The closest sample to the Moh Khiew specimen is the Late Pleistocene Coobool Creek from Australia, and the next closest is the modern Australian Aborigines. The Early to Middle Holocene Southeast Asian samples such as Liang Toge from Flores, Mai Da Dieu from Vietnam and Ban Kao from Thailand are distant from the Moh Khiew specimen.Interestingly, the sample's mtDNA is similar to that of the Semang:
Oota et al. (2001) analysed mtDNA recovered from the Moh Khiew specimen and found continuity with the Semang Negrito foragers living in the Malay Peninsula.
Homo (Article in Press)
A morphometric analysis of the Late Pleistocene Human Skeleton from the Moh Khiew Cave in Thailand
Hirofumi Matsumura and Surin Pookajorn
Abstract
Few Late Pleistocene human remains have been found in Southeast Asia and the morphological features of the people of that age are still largely unknown due to the virtual lack of human remains in the area. Recent excavations at the Moh Khiew Cave in Thailand resulted in the discovery of a Late Pleistocene human skeleton in a relatively good state of preservation. An AMS radiocarbon date on the charcoal sample gathered from the burial gave a result of 25,800±600 BP, implying that the inhabitants of Moh Khiew Cave resided in a part of Sundaland during the last glacial age.
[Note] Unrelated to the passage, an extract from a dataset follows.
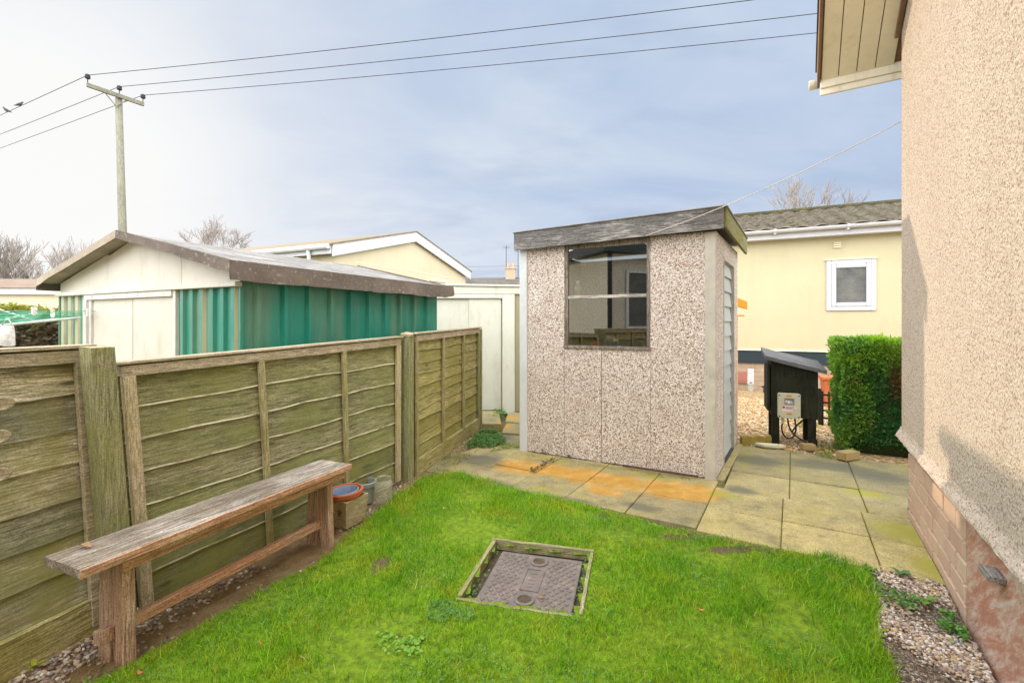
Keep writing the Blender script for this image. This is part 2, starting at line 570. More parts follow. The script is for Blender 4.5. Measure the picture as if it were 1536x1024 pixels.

In debates on the population history of Southeast Asia, it has been repeatedly advocated that Southeast Asia was occupied by indigenous people akin to present-day Australo-Melanesians prior to an expansion of migrants from Northeast Asia into this area. Morphometric analyses were undertaken to test the validity of this hypothesis. In the present study, cranial and dental measurements recorded from the Moh Khiew remains are compared with those of early and modern samples from Southeast Asia and Australia. These comparisons demonstrate that the Moh Khiew specimen resembles the Late Pleistocene series from Coobool Creek, Australia in both cranial and dental measurements. These results suggest that the Moh Khiew skeleton, as well as other fossil remains from the Tabon, Niah and Gua Gunung sites, represents a member of the Sundaland population during the Late Pleistocene, who may share common ancestry with the present-day Australian Aborigines and Melanesians.